先日、後輩のハム山が運転する車の車中において我々は次の様な話をした。

『玉井さん』
『何』
『運転していて不安になってきたのですが、こんな辺鄙な場所に目的のお店があるのでしょうか』
『心配するな、もうじき着く。君、次の交差点を右に曲がりなさい』
『えっ、右?』
『そう右だ』
『右って箸を持つ方ですか?』
『普段貴様がどちらの手で箸を持つのか知らないから、知らない』
『そうですか。それは困ったな』
『なぜ』
『実を言うと私、たまに左右の判別がつかなくなることがあるのです。そういう時は箸を持つ手をヒントにして左右の方向を思い出すことにしているのです。だって普通、箸は利き腕で持ちますからね』
『やはり貴様は馬鹿だな』
『何っ』
『だってそうだろう。
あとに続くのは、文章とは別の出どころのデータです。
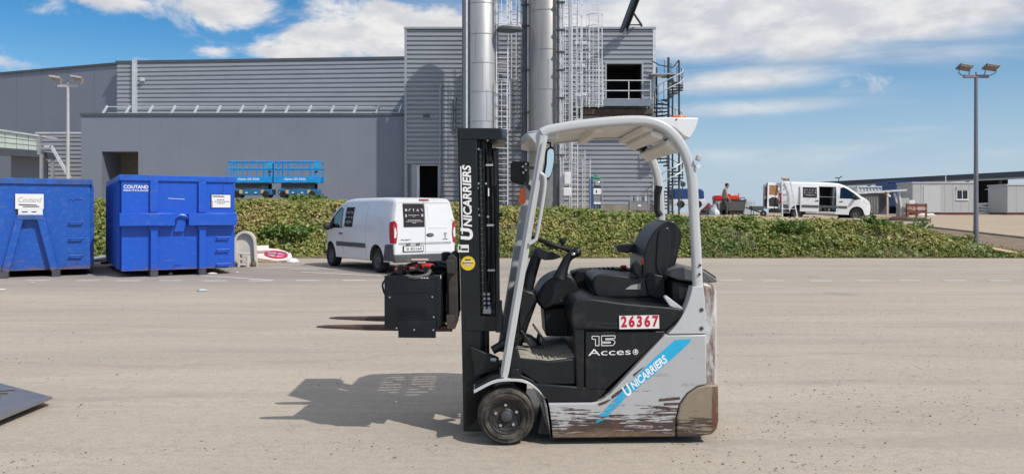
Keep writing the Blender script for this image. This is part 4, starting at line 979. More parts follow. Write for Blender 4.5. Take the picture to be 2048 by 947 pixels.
# mirror
MIRROR = bpy.data.materials.new('mirror_glass'); MIRROR.use_nodes = True; b_ = MIRROR.node_tree.nodes['Principled BSDF']; b_.inputs['Metallic'].default_value = 1; b_.inputs['Roughness'].default_value = .03; b_.inputs['Base Color'].default_value = (.85,.88,.9,1)
mo = spline([(1100,293),(1094,300),(1092,330),(1088,352),(1094,360),(1102,352),(1108,325),(1109,302),(1106,294),(1100,293)],3)[:-1]
mc = q3(1100,326,.12)
def mirror_pts(s): return [(mc + (q3(a,b,.12)-mc)*s) for a,b in mo]
mir = MB(); n = len(mo); A = mirror_pts(1.0); B = [p+Vector((-.01,.035,0)) for p in mirror_pts(.92)]
mir.v = [tuple(p) for p in A+B]; mir.f = [tuple(range(n)), tuple(range(n,2*n))[::-1]] + [(i,(i+1)%n,(i+1)%n+n,i+n) for i in range(n)]
mo_ = mir.build('mirror', BLACKP, fk)
# tilt the glass a little to the rear so it shows sky over ground
gl = MB(); A = [p+Vector((.0,-.004+(p.x-mc.x)*.15,0)) for p in mirror_pts(.86)]; B = [p+Vector((0,.003,0)) for p in A]
gl.v = [tuple(p) for p in A+B]; gl.f = [tuple(range(n)), tuple(range(n,2*n))[::-1]] + [(i,(i+1)%n,(i+1)%n+n,i+n) for i in range(n)]
gl.build('mirror_glass', MIRROR, mo_)
MB().tube([q3(1101,293,.12), q3(1101,286,.12), q3(1088,284,.08)], .007, 8).build('mirror_stalk', BLACKP, fk)
# front work light with indicator
MB().prism(poly([(1022,326),(1026,322),(1058,324),(1058,366),(1050,371),(1028,366),(1022,360)],.2), .16-HWID, .30-HWID).build('head_lamp', BLACKP, fk, bevel=.012)
MB().bar(q3(1050,335,.12), q3(1074,336,.06), .03,.02).bar(q3(1050,365,.12), q3(1066,385,.06), .02,.02).build('lamp_bracket', DARKST, fk)
for px,py in ((1046,333),(1052,340),(1047,345),(1052,328)): MB().ball(q3(px,py,.155), .009,.006,.009).build('connector', CHROME, fk)
MB().prism(poly([(1041,377),(1049,374),(1051,404),(1047,409),(1038,407),(1037,400)],.15), .12-HWID, .18-HWID).build('indicator', ORANGE, fk, bevel=.008, label='amber indicator lamp')
# front fender
fe = spline([(947,780),(984,761),(1012,756),(1044,758),(1068,770),(1086,790),(1095,812),(1102,872)],4)
A = [q(a,b) for a,b in fe]; B = [q(a+(3 if i > len(fe)*.7 else 1),b+(1 if i > len(fe)*.7 else 6)) for i,(a,b) in enumerate(fe)]
mb = MB(); ring_ = A+B[::-1]; mb.prism(ring_, -HWID-.004, -HWID+.20); mb.build('fender_edge', GUARD, fk, bevel=.003)
pr('fender_top', [(950,773),(984,751),(1000,748),(1020,748),(1044,750),(1066,760),(1082,780),(1089,797),(1068,771),(1044,759),(1012,757),(984,762),(950,779)], .01, .26, PLAST, bevel=.004)
pr('wheel_well', [(1088,800),(1098,814),(1101,868),(1075,866),(1082,830)], .03, .24, BLACKM, bevel=.004)
# wheels
def wheel(name, cx, cz, y0, y1, r, m_rim, flip=1):
    w_ = y1-y0; mid = (y0+y1)/2
    ty = MB().lathe([(r*.60,-w_*.40),(r*.70,-w_*.47),(r*.84,-w_*.5),(r*.93,-w_*.46),(r*.985,-w_*.36),(r,-w_*.2),(r,w_*.2),(r*.985,w_*.36),(r*.93,w_*.46),(r*.84,w_*.5),(r*.6,w_*.4)], (cx,mid,cz), 'y', 48, closed=True).build('tyre', DUSTY, name and fk)
    for k in range(2): MB().lathe([(r*(.88-.12*k)+.004,-w_*.5-.001),(r*(.88-.12*k)+.002,-w_*.5-.005),(r*(.88-.12*k)-.003,-w_*.5-.004),(r*(.88-.12*k)-.005,-w_*.49)], (cx,mid,cz), 'y', 48, closed=True).build('sidewall_ridge', DUSTY, ty)
    rm = MB().lathe([(0,-w_*.30),(r*.22,-w_*.30),(r*.26,-w_*.26),(r*.42,-w_*.25),(r*.50,-w_*.30),(r*.545,-w_*.42),(r*.60,-w_*.45),(r*.61,-w_*.36),(r*.61,w_*.4),(0,w_*.4)], (cx,mid,cz), 'y', 40).build('rim', m_rim, fk)
    MB().lathe([(0,-w_*.44),(r*.12,-w_*.44),(r*.19,-w_*.40),(r*.21,-w_*.3),(r*.2,-w_*.28)], (cx,mid,cz), 'y', 24).build('hub_cap', DARKST, rm)
    for k in range(5):
        a = 1.63+2*pi*k/5; MB().lathe([(.0,-.012),(.010,-.011),(.0125,-.006),(.0125,.012),(0,.012)], (cx+r*.385*cos(a),mid-w_*.27,cz+r*.385*sin(a)), 'y', 6).build('wheel_nut', CHROME, rm)
    return ty
wx, wz = q(1013,838,.0)
wr = .191
DUSTY = mat('dusty_tyre', (.04,.037,.034), .9, spec=.3, var=.4, scale=14, dirt=(.20,.17,.135), dscale=7, damt=.55, bump=.35, bscale=60)
RIM = mat('black_rim', (.016,.016,.017), .5, var=.2, dirt=(.08,.07,.055), dscale=9, damt=.25)
wheel('near', wx, wr, -HWID+.005, -HWID+.175, wr, RIM); wheel('far', wx, wr, HWID-.175, HWID-.005, wr, RIM)
wheel('steer', q(1345,838,.4)[0], .17, -.12, .12, .17, RIM)
MB().bar((wx,-HWID+.18,wr),(wx,HWID-.18,wr),.16,.2).build('drive_axle', BLACKM, fk, bevel=.02)
# mast: outer channels, inner channels, cylinders
def mx(px_t, px_b, py, d): f = (py-262)/(862-262); return q(px_t+(px_b-px_t)*f, py, d)
MD = .20
def mast_bar(name, t0, t1, b0, b1, y0, y1, d, th, m=BLACKM, ref=MD, bevel=.004):
    pl = [mx(t0,b0,y0,ref), mx(t1,b1,y0,ref), mx(t1,b1,y1,ref), mx(t0,b0,y1,ref)]
    return MB().prism(pl, d-HWID, d+th-HWID).build(name, m, fk, bevel=bevel)
for d in (MD, 2*HWID-MD-.025):
    mast_bar('outer_mast_rail', 915,953,927,966, 258,862, d, .022)
    mast_bar('mast_flange', 915,919,927,931, 258,862, d-.02 if d > .5 else d+.022, .05)
    mast_bar('mast_flange', 949,953,961,966, 258,862, d-.05 if d > .5 else d+.022, .05)
for d in (.285, 2*HWID-.305):
    mast_bar('inner_mast_rail', 922,962,934,972, 268,800, d, .02)
    mast_bar('inner_mast_flange', 958,970,968,978, 268,800, d+.02 if d < .5 else d-.05, .05)
for d in (.30, 2*HWID-.30):
    for px, r_, y0, y1, m_ in ((966,.026,268,735,BLACKM),(979,.019,300,606,BLACKP),(989,.017,296,640,BLACKP)):
        x0,z0 = q(px,y0,.3); x1,z1 = q(px+6,y1,.3); MB().tube([(x0,d-HWID,z0),(x1,d-HWID,z1)], r_, 14).build('lift_cylinder' if r_ > .02 else 'hydraulic_hose', m_, fk)
for px in (966.5,975.5):
    for k in range(4): MB().lathe([(.0,0),(.012,.0),(.012,.018),(0,.018)], q3(px+1.5+(.4*k),590+k*9,.25), 'z', 10).build('hose_fitting', STEEL, fk)
MB().cbox(q3(974,622,.25), .06,.03,.035).build('hose_block', STEEL, fk, bevel=.004)
for px,py in ((957,367),(972,367),(955,376),(956,418),(958,430),(976,433),(957,298),(975,280)):
    MB().lathe([(.0,-.006),(.008,-.005),(.008,.006),(0,.006)], q3(px,py,.245), 'y', 8).build('bolt', CHROME, fk)
mast_bar('warning_sticker', 976,978.5,976,978.5, 376,392, .244, .002, PAPER, ref=.245, bevel=0)
mast_bar('rear_cover_strip', 986,997,993,1002, 296,640, .33, .03, BLACKM, ref=.33)
mast_bar('rear_cover_strip', 986,997,993,1002, 296,640, .70, .03, BLACKM, ref=.33)
mast_bar('centre_plate', 935,985,944,992, 275,640, .52, .03, BLACKM, ref=.3)
MB().cbox(q3(1000,429,.33), .035,.03,.03).build('proximity_switch', BLACKP, fk, bevel=.004)
for d in (.265,.36):
    mb = MB()
    for k in range(58): c = q3(961+6*k/58,300+6*k,d); mb.cbox(c, .010 if k % 2 else .016, .014, .017)
    stuff(mb.build('lift_chain', mat('greasy_chain',(.10,.095,.085),.35,.7,var=.4,scale=40), fk, smooth=False))
for px, y0, y1 in ((974.5,300,560),(984,320,600)):
    MB().tube([q3(px,y0,.27), q3(px+2,(y0+y1)/2,.262), q3(px+4,y1,.27)], .009, 8).build('hydraulic_hose', BLACKP, fk)
for py in (330,450,540): MB().cbox(q3(979+(py-330)/60,py,.258), .05,.012,.014).build('hose_clip', STEEL, fk)
# tie beams, bowed to the rear
def tie(name, pxs, py0, py1, dd=MD, m=BLACKM):
    zz0, zz1 = q(960,py1,dd)[1], q(960,py0,dd)[1]
    pts = [(q(px,py0,dd)[0], d-HWID) for px,d in pxs]; pts2 = [(x,-y) for x,y in pts[::-1]]
    return MB().prism(pts+pts2, zz0, zz1, 'z').build(name, m, fk, bevel=.005)
tie('top_tie_beam', [(917,MD-.004),(1003,MD-.004),(1014,MD+.12)], 256, 279)
tie('middle_tie_beam', [(930,MD-.004),(1003,MD-.006),(1008,MD+.1)], 632, 662)
mast_bar('tie_lug', 990,1003,992,1005, 600,664, MD-.008, .03, BLACKM)
pr('tilt_bracket', [(940,692),(998,716),(998,740),(950,752)], .14, .20, BLACKM, ref=.14)
MB().tube([q3(981,718,.13), q3(992,719,.13)], .014, 10).build('tilt_pin', STEEL, fk)
MB().tube([q3(985,700,.25), q3(1040,668,.25)], .03, 12).build('tilt_cylinder', BLACKM, fk)
pr('lower_mount', [(930,760),(985,750),(985,800),(945,850),(930,850)], .20, .30, BLACKM, ref=.2)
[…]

貴様は何故、箸を持つのが利き腕だと決めつける?私は右利きだが箸は左手で持つ』
『えっ、右利きなのに左手で箸持つんですか、違和感ないですか?』
『一切ない。親の方針か知らぬが幼少の頃よりずっとそうしているからもう慣れた。そういうわけで私の様な人間もいるし、右投げ左打ちという野球選手もいるし、世界に目を向ければ箸を使わず食べる民族もいるではないか。つまり、貴様の「右って箸持つ方ですか?」という質問、それ自体が破綻しているという訳だ』
『なるほど。箸という私のチョイスの問題でしたか。では質問を変えましょう。右ってフォークを持つ方ですか?』
『パスタの場合は右手。ステーキの場合は左手』
『スプーンは?』
『パスタの場合は左手。スープの場合は右手』
『グラスは?』
『飲む場合は左手。叩き割る場合は右手』
『ナイフは?』
『もうやめなさい、無意味な質問は。貴様はまだ私の主張の意図が分かってないようだな。私が言いたいのは、利き腕とその用途をリンクさせて左右を判別するのは各個人の環境によって異なるし、利き腕の利用シーンによっても変わるから無意味、よって利き腕なんぞを当てにするな、ということだ』
『なるほど。やっと理解しました。そういう理屈でしたら思い切って左右の概念は捨てましょう。なにも左右でなくたって方向の判別はできますしね』
『で、一体どうするのかね』
『 “方位” を用いて判別すればいいのです』
『どういうことかね』
『では早速やってみましょう。まず、今現在、我々の車はどの方角に進んでいますか?』
『北だ』
『とすると目的地へ行くためには、どう進めばいいですか?』
『次の交差点を東に曲がりなさい』
『その次はどう進めばいいですか?』
『南西に進んでY字路を南東に曲がりなさい』
『その次は?』
『道なりに南東に進むにつれ徐々に進路が南南東に逸れていくからT字路を東北東に曲がりなさい』
『その次は?』
『東北東に進んで十字路を北北西に曲がって南南東に位置するコンビニが車の進行と共に東南東に見え始めたらウィンカーを南南東に出して東南東の路肩に車体を東北東に向けて止めなさい』
『その次は?』
『もういいよ俺が運転するから』
『ありがとうございます』

以上の会話を通じて私は何を学んだのか。
それは「カーナビ」という商品が如何に優秀であるかということである。